Les désaccords entre Jonas et ses amis sur la politique menée par l’État d’Israël demeurent, « mais on en parlera plus tard », explique-t-il, « là ce n’est pas le moment » :

« Ce n’est pas un conflit que je peux analyser froidement. Je ne peux pas prendre du recul et faire une analyse géopolitique, car j’ai des proches qui y sont. Ce n’est pas un jeu et ce ne sont pas des blagues, des gens sont morts et continuent de mourir. »

Lui aussi tente d’agir pour se sentir utile, en rédigeant ou relisant des tribunes, et en donnant des formations de lutte contre l’antisémitisme aux Jeunes écologistes, en tentant de les mettre à distance du conflit.
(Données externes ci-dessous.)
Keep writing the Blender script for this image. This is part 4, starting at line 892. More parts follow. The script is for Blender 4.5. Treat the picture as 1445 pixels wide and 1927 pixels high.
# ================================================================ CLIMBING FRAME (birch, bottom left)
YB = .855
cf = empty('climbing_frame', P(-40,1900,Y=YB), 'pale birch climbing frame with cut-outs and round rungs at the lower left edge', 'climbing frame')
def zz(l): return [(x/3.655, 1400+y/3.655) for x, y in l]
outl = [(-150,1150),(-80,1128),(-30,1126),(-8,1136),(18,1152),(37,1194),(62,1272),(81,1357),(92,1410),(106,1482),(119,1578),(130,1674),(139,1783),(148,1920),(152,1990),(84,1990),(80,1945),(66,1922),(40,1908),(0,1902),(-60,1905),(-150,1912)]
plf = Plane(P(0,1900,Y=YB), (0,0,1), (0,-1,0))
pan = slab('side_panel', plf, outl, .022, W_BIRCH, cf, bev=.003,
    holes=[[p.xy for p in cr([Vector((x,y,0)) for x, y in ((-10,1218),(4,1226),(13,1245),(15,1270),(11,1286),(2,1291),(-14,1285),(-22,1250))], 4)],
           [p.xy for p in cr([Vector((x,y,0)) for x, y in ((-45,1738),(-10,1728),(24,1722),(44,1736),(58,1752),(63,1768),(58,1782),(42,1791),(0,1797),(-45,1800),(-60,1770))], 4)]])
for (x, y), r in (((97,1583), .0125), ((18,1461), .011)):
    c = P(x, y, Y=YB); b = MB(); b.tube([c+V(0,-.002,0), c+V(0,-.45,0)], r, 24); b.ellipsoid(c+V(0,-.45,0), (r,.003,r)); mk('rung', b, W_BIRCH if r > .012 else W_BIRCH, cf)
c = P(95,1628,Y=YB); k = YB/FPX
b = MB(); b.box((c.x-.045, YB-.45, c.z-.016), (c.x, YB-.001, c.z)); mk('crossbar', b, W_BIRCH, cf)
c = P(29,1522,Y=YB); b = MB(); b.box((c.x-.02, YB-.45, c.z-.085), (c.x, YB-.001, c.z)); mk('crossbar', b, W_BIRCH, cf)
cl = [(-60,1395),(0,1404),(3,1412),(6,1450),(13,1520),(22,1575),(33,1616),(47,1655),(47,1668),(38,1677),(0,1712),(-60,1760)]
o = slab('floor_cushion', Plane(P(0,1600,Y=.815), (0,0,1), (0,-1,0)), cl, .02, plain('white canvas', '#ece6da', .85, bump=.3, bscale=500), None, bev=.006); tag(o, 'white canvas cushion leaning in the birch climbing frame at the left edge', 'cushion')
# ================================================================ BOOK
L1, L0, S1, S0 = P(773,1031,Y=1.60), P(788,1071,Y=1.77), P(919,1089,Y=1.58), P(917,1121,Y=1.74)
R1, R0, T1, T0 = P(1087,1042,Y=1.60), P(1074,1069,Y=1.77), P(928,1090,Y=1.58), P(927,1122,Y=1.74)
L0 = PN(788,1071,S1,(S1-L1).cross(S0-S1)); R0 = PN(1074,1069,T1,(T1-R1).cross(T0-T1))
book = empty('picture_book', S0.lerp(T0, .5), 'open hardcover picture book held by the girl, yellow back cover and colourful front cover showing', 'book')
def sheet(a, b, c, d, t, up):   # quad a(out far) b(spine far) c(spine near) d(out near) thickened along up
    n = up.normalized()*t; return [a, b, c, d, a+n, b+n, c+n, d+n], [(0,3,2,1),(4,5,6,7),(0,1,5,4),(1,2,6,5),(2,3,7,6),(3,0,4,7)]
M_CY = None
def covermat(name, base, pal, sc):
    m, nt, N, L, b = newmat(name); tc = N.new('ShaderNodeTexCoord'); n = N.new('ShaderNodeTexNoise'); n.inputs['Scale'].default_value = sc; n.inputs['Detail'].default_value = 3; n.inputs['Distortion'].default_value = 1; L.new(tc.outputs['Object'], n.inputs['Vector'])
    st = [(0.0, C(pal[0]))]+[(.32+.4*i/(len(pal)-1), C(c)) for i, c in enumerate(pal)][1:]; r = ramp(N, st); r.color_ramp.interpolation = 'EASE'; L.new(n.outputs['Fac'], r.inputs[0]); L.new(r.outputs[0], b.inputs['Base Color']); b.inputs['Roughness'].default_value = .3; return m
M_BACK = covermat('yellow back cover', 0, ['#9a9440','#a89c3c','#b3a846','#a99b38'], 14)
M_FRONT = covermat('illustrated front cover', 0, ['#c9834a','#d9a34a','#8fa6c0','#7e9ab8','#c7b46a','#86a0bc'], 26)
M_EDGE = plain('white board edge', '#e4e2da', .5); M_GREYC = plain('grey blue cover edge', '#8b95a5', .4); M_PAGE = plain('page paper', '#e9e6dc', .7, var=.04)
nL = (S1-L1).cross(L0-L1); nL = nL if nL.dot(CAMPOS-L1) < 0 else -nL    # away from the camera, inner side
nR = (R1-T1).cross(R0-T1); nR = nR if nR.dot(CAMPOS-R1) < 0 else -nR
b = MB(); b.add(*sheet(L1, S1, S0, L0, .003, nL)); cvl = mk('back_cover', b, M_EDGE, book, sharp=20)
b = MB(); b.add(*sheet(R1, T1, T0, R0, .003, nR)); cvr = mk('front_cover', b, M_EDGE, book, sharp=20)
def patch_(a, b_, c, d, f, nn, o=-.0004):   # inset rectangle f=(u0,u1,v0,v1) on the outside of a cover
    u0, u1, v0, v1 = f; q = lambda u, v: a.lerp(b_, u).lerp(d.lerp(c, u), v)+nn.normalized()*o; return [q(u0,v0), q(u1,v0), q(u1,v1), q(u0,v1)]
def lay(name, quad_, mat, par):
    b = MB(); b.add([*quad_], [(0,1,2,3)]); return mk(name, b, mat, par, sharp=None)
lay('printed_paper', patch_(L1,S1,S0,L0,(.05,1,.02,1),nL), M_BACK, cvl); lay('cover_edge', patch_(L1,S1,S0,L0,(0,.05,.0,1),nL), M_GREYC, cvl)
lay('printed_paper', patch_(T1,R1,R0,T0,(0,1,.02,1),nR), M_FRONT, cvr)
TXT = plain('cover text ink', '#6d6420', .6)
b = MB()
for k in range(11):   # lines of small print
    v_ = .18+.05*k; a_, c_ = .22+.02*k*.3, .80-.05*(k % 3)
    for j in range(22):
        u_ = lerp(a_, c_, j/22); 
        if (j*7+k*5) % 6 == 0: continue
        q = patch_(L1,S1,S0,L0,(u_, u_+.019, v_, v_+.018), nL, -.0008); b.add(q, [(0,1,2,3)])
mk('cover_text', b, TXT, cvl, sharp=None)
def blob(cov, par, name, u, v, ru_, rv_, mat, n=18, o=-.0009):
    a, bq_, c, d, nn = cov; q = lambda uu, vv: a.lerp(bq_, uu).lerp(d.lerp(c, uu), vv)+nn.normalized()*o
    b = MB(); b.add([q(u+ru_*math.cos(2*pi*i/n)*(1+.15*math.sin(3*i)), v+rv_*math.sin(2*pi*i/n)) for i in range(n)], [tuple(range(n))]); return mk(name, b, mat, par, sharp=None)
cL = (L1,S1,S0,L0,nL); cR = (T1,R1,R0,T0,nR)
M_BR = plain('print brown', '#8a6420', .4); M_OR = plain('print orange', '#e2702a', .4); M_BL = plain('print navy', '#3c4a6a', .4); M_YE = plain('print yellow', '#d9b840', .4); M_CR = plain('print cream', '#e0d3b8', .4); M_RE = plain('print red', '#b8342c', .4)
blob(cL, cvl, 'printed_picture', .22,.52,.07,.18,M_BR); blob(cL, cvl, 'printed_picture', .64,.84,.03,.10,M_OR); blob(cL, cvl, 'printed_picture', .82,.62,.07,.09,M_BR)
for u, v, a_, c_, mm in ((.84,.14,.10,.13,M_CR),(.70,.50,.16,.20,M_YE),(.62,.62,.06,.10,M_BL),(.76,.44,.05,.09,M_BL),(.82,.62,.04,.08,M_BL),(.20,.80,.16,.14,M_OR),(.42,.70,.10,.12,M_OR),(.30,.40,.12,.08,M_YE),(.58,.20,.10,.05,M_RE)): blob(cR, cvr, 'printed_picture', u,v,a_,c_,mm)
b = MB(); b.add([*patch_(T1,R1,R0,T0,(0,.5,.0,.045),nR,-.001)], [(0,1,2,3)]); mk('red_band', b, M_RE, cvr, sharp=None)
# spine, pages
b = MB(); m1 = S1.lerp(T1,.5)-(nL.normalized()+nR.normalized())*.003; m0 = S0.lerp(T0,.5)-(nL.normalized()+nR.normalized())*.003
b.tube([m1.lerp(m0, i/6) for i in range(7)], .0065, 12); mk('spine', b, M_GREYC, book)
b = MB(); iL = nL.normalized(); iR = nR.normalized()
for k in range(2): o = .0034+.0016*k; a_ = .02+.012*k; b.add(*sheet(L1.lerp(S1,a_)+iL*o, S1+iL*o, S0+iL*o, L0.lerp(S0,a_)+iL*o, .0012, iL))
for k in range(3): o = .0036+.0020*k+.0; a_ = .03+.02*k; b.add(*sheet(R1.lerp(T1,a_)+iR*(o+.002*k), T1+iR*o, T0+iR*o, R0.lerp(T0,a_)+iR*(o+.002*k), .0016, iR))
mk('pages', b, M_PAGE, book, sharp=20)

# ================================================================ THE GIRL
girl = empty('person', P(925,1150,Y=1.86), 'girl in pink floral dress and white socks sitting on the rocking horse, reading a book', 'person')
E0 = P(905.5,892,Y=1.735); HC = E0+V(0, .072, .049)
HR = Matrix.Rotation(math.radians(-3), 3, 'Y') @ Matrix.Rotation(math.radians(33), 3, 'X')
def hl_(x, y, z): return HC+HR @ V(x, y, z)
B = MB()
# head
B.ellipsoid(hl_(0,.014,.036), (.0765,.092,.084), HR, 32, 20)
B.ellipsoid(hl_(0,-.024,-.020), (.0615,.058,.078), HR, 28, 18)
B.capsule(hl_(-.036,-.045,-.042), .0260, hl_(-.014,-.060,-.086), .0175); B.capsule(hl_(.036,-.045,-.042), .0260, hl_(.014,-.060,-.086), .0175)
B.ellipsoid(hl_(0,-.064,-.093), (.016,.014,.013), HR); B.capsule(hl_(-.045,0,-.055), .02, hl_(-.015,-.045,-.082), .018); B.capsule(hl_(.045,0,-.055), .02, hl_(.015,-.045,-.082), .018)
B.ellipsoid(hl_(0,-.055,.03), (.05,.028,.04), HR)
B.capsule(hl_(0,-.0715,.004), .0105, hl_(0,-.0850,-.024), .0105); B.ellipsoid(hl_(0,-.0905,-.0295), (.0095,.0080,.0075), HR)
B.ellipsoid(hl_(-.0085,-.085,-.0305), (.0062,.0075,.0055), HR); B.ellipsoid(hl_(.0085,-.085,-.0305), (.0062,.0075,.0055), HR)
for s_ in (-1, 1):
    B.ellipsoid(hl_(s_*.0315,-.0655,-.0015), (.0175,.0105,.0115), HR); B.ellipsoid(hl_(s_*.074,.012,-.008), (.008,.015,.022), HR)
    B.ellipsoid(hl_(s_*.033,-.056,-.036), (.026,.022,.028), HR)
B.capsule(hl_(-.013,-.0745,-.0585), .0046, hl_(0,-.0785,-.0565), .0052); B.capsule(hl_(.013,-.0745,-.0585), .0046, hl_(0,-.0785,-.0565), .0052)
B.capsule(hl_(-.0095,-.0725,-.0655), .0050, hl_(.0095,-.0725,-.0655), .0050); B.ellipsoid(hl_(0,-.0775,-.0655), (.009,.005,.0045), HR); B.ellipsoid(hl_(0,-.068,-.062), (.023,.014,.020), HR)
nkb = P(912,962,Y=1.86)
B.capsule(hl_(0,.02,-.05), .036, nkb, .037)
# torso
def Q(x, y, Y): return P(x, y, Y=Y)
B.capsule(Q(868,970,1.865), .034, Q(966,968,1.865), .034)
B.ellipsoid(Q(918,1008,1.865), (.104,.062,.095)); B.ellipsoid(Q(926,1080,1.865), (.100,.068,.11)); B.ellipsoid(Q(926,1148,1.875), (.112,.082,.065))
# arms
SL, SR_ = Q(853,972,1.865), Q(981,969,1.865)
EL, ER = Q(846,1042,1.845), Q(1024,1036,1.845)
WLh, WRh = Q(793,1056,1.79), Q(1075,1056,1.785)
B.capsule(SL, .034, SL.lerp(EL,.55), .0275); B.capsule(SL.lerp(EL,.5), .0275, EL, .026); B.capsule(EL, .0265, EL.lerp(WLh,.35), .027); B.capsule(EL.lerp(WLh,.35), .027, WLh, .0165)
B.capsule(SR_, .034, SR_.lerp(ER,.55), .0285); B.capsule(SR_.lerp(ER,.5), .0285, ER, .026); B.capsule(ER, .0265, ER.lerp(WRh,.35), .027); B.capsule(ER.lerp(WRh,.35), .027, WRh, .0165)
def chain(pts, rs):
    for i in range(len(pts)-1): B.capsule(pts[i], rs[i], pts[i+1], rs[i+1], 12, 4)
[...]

« Je ne sais pas où j’habite »

Imad et Jonas ne se sont jamais rencontrés mais semblent partager des sentiments similaires. Aujourd’hui, ils peinent à se sentir chez eux en France et à trouver dans leur pays une réponse adaptée à la solitude qu’ils ressentent. « J’ai l’impression que la France ne parle pas de la Palestine et que si j’exprime mon soutien pour le peuple de mon père, je vais être traité d’antisémite », explique Imad. « Je ne sais plus où j’habite. Avec la montée des actes antisémites en France, je vais moins en cours qu’avant car j’ai peur de la violence, physique ou symbolique et je suis tout le temps sur mes gardes », concède Jonas.

Pourtant tous deux citoyens français, les jeunes hommes se sentent isolés et parfois, en danger. « Je fais attention quand je marche dans la rue et je fais attention à qui je parle, j’ai peur qu’on déforme mes mots », explique Imad. Lui et Jonas trouvent un peu de soulagement en se rapprochant des membres de leurs communautés. « Ça aide de parler avec celles et ceux qui nous ressemblent », poursuit l’étudiant.

« Tout est horrible, les bombardements à Gaza et toutes les actions antisémites. Les justifier par la cause palestinienne est ignoble, car ça n’a rien à voir », estime Jonas. « On veut juste la paix », abonde Imad.